Greek uses a different alphabet than our own, and that is not necessarily a bad thing. If you or your student were the ones pouring over Tolkien appendices and learning to write in Dwarven runes, Greek could be right up your alley! Just as the strange alphabet can be intimidating to some, it can be intriguing to others. When Greece was plunged into its Dark Age at the end of the Mycenaean period, writing and the Linear B characters that went with it were forgotten, but the language continued to be spoken. Written Greek would reemerge in the Archaic period using phonetic characters borrowed from the Phoenician alphabet that are still used in Greek today. Homer and Hesiod wrote in this re-invented alphabet, and many students today enjoy the novelty of it.

Latin and Greek are both highly inflected languages: word forms change to reflect the role they play in a sentence. In this regard, however, Greek is no more confounding than Latin. In fact, Greek has fewer declensions and cases, and roughly the same number of tenses (discounting the rare future perfect in Greek). Studying either Classical language will connect new synapses in a student’s brain and force new logic into their thinking.

Never discount passion and motivation! A student who yearns to learn something should not be discouraged without good reason. Just as some students long to read Julius Caesar, Cicero, and Ovid in the original language, others yearn to read Euripides, Aristotle, and the New Testament. Passion and desire are half the battle in education; don’t throw that away! We’ve all been forced to sit in a classroom that held no interest to us; don’t force students out of a classroom they really want to be in.

Both Classical languages are equally respected on a high school transcript and each will help you in picking up the other.

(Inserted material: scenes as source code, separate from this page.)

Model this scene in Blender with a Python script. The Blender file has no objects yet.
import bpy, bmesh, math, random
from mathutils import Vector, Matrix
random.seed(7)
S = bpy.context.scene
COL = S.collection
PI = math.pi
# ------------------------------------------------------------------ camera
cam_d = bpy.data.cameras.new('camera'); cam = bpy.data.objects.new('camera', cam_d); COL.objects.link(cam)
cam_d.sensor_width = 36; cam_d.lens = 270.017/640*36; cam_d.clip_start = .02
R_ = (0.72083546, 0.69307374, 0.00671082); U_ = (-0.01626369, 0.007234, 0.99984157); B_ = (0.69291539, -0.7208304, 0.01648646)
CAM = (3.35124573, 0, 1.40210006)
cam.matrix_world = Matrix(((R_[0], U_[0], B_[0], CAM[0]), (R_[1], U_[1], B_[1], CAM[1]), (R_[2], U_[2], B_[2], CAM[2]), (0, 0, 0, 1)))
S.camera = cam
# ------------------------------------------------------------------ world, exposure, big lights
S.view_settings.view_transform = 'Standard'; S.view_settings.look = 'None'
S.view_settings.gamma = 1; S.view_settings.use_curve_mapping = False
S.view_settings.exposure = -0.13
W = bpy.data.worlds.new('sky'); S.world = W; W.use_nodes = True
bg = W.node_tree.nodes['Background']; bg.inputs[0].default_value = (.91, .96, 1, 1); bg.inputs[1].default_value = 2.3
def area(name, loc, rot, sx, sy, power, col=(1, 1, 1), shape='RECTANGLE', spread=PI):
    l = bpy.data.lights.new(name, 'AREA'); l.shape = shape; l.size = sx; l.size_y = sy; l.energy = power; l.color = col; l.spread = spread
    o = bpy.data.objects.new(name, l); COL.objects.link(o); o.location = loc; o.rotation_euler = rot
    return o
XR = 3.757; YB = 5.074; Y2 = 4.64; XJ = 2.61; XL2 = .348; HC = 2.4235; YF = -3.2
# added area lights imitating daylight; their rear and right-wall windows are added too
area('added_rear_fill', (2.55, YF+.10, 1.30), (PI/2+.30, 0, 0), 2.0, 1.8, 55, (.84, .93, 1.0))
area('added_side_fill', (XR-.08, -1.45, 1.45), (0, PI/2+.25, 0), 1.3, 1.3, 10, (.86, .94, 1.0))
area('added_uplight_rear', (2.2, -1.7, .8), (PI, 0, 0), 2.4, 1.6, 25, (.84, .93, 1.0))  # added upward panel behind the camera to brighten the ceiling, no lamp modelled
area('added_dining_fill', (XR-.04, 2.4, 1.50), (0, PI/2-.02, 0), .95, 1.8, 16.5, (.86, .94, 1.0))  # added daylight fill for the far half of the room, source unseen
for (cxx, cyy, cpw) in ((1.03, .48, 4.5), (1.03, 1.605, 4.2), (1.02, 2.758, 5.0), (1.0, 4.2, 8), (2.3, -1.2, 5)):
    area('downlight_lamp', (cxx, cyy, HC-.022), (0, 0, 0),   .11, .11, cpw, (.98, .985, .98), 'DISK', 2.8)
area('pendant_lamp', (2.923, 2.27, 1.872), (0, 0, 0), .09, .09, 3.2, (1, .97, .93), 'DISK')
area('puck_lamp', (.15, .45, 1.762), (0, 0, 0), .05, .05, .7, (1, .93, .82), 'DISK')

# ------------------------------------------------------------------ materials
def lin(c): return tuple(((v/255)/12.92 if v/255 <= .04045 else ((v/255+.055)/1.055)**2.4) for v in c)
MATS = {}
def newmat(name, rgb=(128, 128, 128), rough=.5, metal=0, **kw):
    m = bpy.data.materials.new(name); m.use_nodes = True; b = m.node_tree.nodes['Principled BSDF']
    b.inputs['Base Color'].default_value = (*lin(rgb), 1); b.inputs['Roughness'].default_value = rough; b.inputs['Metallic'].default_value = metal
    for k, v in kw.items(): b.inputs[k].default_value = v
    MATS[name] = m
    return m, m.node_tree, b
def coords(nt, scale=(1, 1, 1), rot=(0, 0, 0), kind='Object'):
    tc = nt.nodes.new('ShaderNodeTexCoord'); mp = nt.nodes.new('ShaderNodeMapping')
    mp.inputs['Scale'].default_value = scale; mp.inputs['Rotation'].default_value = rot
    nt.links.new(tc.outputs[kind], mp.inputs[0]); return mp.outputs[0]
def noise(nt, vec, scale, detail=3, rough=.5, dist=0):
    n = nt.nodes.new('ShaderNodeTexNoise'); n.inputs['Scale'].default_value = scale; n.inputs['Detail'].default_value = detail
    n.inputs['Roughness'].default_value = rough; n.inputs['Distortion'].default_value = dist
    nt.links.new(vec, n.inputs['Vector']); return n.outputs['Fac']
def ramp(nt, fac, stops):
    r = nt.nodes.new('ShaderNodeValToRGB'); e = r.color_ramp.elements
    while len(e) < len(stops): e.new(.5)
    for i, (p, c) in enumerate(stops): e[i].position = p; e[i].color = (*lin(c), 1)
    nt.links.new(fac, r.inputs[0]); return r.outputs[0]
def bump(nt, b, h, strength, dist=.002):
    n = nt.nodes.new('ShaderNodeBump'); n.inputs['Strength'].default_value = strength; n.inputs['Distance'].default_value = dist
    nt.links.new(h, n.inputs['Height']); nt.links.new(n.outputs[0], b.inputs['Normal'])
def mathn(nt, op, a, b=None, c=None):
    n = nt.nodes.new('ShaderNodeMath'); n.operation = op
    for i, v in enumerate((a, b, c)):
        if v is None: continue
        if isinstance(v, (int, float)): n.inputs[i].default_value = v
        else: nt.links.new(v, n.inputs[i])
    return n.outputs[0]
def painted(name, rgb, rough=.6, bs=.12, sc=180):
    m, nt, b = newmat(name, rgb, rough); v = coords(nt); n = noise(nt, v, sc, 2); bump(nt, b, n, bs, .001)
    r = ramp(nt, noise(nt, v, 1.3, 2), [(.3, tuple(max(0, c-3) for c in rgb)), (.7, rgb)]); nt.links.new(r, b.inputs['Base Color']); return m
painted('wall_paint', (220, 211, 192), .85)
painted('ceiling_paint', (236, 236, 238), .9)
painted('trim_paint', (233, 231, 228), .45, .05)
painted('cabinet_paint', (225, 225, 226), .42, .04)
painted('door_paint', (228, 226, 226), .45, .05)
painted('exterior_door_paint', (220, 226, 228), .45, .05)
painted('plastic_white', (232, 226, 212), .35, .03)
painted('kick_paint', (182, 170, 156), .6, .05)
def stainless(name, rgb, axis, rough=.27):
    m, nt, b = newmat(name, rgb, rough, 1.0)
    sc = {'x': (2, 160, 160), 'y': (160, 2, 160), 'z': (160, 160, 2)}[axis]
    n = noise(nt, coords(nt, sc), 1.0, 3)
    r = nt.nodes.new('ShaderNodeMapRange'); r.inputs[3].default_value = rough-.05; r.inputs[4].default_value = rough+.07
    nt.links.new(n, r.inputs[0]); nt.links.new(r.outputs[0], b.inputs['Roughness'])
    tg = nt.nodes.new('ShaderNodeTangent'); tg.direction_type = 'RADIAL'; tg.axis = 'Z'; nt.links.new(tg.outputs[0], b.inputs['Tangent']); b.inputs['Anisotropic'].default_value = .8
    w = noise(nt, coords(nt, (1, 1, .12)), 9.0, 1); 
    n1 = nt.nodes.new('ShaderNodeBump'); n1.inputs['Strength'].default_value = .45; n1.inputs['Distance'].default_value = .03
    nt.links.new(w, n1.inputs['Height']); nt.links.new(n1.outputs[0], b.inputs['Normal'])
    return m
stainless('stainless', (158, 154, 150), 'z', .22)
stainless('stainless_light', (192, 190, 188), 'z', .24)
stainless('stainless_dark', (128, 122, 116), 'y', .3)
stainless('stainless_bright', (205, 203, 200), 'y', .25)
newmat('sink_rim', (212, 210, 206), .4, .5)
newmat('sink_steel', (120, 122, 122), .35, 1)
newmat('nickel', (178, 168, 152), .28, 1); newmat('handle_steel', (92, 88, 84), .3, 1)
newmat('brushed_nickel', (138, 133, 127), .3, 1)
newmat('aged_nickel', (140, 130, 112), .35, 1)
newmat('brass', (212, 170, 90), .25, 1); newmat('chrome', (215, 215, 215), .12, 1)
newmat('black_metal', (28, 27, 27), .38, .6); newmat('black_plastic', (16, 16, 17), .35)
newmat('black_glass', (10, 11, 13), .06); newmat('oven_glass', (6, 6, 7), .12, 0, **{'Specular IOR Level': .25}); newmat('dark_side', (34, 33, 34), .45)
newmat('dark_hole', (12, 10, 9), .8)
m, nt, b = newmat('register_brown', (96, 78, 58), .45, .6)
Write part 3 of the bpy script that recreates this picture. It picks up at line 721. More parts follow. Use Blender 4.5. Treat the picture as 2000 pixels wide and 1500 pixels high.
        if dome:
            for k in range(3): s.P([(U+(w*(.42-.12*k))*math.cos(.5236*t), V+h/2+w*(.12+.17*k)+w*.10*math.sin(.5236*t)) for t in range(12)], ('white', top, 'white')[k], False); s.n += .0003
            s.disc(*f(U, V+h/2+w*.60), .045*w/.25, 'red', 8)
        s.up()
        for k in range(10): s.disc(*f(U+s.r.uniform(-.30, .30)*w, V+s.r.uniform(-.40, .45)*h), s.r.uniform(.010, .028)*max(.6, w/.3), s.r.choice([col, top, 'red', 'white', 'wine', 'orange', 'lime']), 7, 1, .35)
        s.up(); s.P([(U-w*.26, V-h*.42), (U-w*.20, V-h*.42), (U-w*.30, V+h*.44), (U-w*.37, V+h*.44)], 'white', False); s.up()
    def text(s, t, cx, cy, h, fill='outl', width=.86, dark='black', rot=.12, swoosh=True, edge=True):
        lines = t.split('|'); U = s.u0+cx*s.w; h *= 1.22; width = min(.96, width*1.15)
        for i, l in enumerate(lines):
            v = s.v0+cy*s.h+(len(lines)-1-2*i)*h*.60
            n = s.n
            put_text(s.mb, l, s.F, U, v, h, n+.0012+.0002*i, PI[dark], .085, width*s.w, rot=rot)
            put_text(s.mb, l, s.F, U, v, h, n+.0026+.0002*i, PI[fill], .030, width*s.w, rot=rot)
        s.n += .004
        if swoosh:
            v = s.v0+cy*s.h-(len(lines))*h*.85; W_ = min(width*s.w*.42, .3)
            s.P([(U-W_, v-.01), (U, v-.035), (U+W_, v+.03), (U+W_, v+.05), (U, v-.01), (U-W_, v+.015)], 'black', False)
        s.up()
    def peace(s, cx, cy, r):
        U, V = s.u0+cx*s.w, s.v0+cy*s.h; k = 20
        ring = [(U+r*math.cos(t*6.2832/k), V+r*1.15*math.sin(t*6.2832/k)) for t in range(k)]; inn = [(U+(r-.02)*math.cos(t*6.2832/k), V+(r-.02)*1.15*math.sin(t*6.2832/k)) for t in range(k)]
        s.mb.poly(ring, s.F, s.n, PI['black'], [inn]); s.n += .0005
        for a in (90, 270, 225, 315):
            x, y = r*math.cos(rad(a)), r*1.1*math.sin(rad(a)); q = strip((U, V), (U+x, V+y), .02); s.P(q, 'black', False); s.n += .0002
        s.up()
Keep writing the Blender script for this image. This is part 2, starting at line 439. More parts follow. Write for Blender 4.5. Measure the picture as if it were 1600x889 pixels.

Once a student understands inflection, cases, morphology, etc., picking up the next language becomes a bit easier. We’re often asked if students should study both languages at the same time. Why not?? Our advice is for the student to begin with the one that intrigues them most, and after a year they can dive into the other one. Chances are good that they won’t need quite as much time to pick up the second one.

In short, if your student has a craving for ancient Greek, feed that craving! It will open a world of exciting and important literature to them, from history and drama to philosophy and faith.